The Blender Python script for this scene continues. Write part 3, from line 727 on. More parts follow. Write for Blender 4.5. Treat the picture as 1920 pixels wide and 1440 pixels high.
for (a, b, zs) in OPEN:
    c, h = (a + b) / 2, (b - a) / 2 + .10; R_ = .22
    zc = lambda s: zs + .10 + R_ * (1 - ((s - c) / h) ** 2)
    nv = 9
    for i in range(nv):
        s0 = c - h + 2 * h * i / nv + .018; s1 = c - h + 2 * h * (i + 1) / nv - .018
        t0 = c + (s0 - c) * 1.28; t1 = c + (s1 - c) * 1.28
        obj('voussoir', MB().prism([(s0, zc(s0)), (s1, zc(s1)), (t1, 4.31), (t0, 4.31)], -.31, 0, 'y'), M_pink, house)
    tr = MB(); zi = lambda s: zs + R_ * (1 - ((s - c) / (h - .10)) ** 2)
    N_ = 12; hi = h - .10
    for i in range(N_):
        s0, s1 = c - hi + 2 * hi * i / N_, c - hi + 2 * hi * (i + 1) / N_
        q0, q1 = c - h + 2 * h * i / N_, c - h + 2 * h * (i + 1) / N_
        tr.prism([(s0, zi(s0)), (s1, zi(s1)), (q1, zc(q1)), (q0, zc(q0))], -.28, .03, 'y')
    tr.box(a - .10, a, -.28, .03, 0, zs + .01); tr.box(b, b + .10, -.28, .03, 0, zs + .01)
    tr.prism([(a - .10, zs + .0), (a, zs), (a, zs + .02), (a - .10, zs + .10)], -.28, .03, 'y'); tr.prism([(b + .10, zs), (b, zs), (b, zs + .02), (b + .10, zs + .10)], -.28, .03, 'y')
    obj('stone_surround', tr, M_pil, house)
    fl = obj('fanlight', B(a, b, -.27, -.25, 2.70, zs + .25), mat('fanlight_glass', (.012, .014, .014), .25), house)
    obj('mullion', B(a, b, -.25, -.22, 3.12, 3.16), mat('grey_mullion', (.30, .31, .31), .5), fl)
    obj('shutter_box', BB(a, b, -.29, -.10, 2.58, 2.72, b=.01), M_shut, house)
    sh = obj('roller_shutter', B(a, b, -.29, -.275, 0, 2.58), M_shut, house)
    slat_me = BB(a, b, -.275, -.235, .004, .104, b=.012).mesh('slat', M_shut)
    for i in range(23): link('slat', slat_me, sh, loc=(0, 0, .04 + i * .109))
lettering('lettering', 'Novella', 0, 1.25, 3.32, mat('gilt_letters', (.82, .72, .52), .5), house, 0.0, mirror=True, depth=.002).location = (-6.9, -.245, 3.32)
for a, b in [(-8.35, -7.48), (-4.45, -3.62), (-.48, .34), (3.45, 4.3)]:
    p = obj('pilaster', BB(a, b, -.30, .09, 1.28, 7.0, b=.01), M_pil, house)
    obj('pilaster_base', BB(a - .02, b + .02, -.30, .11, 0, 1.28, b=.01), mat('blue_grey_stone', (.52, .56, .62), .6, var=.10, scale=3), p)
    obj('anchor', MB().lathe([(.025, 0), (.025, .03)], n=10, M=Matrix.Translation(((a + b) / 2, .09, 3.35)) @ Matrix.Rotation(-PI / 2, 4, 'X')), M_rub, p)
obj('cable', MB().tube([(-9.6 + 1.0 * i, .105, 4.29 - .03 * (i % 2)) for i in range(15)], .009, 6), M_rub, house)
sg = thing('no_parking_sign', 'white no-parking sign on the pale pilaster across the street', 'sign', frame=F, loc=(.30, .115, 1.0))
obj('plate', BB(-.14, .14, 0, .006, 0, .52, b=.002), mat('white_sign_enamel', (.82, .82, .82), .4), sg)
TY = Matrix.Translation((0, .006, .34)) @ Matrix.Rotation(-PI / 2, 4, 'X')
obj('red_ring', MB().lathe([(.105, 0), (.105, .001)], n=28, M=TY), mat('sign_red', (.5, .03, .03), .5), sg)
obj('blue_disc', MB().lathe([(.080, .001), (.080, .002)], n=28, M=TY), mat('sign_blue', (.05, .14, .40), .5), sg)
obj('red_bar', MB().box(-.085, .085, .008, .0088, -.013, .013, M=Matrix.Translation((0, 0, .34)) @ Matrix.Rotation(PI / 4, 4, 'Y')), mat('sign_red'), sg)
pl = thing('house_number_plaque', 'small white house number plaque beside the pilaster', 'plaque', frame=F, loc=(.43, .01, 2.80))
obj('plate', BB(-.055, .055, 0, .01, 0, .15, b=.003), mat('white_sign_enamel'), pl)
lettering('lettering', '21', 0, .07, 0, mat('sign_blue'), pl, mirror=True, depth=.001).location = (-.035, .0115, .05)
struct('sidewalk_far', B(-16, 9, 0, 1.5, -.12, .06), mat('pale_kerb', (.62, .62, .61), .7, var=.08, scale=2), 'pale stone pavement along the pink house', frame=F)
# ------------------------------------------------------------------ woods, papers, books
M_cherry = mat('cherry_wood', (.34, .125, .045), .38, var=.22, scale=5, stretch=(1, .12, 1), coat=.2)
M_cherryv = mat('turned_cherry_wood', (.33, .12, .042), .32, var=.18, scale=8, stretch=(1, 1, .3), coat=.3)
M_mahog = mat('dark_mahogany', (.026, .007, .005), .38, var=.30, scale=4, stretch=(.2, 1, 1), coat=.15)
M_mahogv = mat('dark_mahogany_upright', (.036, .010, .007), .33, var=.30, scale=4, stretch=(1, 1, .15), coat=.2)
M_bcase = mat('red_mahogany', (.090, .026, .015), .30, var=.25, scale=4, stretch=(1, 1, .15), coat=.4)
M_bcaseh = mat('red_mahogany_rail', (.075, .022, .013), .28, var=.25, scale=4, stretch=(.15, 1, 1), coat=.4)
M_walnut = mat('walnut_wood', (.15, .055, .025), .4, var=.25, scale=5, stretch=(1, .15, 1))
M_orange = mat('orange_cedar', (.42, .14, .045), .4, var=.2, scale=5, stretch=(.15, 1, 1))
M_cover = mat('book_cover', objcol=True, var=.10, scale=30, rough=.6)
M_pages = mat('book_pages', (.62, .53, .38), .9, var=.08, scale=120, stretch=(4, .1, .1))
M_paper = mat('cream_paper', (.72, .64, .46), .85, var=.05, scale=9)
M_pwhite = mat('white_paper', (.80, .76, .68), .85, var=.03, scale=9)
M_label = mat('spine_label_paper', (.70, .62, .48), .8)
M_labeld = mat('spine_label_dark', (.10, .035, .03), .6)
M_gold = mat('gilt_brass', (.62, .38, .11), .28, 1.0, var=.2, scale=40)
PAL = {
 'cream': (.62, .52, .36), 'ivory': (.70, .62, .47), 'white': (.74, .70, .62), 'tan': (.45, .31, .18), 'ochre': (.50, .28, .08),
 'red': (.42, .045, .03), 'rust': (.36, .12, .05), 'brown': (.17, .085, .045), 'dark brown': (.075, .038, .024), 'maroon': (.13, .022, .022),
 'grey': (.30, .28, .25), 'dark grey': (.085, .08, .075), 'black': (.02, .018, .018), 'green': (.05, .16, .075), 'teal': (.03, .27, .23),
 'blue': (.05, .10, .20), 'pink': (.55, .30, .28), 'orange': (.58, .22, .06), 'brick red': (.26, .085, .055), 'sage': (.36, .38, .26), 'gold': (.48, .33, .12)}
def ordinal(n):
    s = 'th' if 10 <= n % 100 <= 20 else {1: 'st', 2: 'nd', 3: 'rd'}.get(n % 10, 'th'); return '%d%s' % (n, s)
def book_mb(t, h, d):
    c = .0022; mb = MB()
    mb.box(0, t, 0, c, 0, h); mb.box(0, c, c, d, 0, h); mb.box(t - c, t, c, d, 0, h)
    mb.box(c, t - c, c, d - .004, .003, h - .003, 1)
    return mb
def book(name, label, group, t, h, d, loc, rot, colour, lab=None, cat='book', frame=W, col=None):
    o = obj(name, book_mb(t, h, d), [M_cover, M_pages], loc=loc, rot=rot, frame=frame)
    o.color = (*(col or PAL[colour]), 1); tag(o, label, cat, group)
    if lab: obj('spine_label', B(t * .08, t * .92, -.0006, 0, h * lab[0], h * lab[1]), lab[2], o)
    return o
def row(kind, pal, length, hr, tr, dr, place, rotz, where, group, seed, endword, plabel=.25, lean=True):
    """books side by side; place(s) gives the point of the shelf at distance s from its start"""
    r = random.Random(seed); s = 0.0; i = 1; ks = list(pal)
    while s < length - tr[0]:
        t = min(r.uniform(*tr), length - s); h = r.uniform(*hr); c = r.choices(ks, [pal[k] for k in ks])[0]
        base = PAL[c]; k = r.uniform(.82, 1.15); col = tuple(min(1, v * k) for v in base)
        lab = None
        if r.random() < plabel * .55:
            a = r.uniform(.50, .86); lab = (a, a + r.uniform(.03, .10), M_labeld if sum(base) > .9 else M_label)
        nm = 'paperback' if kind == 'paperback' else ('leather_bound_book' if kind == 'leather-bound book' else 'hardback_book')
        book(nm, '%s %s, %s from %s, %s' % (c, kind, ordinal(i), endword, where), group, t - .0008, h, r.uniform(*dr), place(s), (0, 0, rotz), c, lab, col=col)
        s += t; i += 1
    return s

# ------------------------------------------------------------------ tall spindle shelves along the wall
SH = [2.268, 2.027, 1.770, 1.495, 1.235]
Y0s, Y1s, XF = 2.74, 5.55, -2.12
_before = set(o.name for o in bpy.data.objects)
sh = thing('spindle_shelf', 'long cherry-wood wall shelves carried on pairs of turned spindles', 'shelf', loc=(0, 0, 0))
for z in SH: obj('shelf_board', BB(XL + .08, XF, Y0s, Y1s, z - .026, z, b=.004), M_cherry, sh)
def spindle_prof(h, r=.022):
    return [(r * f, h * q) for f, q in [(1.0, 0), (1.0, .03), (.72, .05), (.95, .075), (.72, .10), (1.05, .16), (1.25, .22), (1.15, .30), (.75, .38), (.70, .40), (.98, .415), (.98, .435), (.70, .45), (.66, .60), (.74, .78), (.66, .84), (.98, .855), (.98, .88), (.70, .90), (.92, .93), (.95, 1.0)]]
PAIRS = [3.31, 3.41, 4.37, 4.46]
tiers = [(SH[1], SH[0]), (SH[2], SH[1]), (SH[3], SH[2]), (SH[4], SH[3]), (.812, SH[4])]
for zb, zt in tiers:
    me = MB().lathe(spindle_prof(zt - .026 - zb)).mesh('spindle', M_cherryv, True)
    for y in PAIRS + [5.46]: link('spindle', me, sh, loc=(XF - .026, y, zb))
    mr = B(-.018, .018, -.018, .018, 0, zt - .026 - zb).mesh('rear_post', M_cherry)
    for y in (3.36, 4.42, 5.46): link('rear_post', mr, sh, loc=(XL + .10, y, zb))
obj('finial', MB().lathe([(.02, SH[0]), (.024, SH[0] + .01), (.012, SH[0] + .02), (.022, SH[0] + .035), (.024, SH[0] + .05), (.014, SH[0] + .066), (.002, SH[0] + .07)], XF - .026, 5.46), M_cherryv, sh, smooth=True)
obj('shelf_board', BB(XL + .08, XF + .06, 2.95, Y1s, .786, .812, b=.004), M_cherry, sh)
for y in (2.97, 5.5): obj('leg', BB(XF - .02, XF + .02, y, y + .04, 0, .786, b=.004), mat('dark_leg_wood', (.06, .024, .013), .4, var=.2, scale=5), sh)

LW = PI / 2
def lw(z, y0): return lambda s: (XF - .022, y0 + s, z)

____

• _Exercise details_: List every line above that contains the word "from".

• _Reply to the exercise_:
The Blender Python script for this scene continues. Write part 3, from line 727 on. More parts follow. Write for Blender 4.5. Treat the picture as 1920 pixels wide and 1440 pixels high.
    """books side by side; place(s) gives the point of the shelf at distance s from its start"""
        book(nm, '%s %s, %s from %s, %s' % (c, kind, ordinal(i), endword, where), group, t - .0008, h, r.uniform(*dr), place(s), (0, 0, rotz), c, lab, col=col)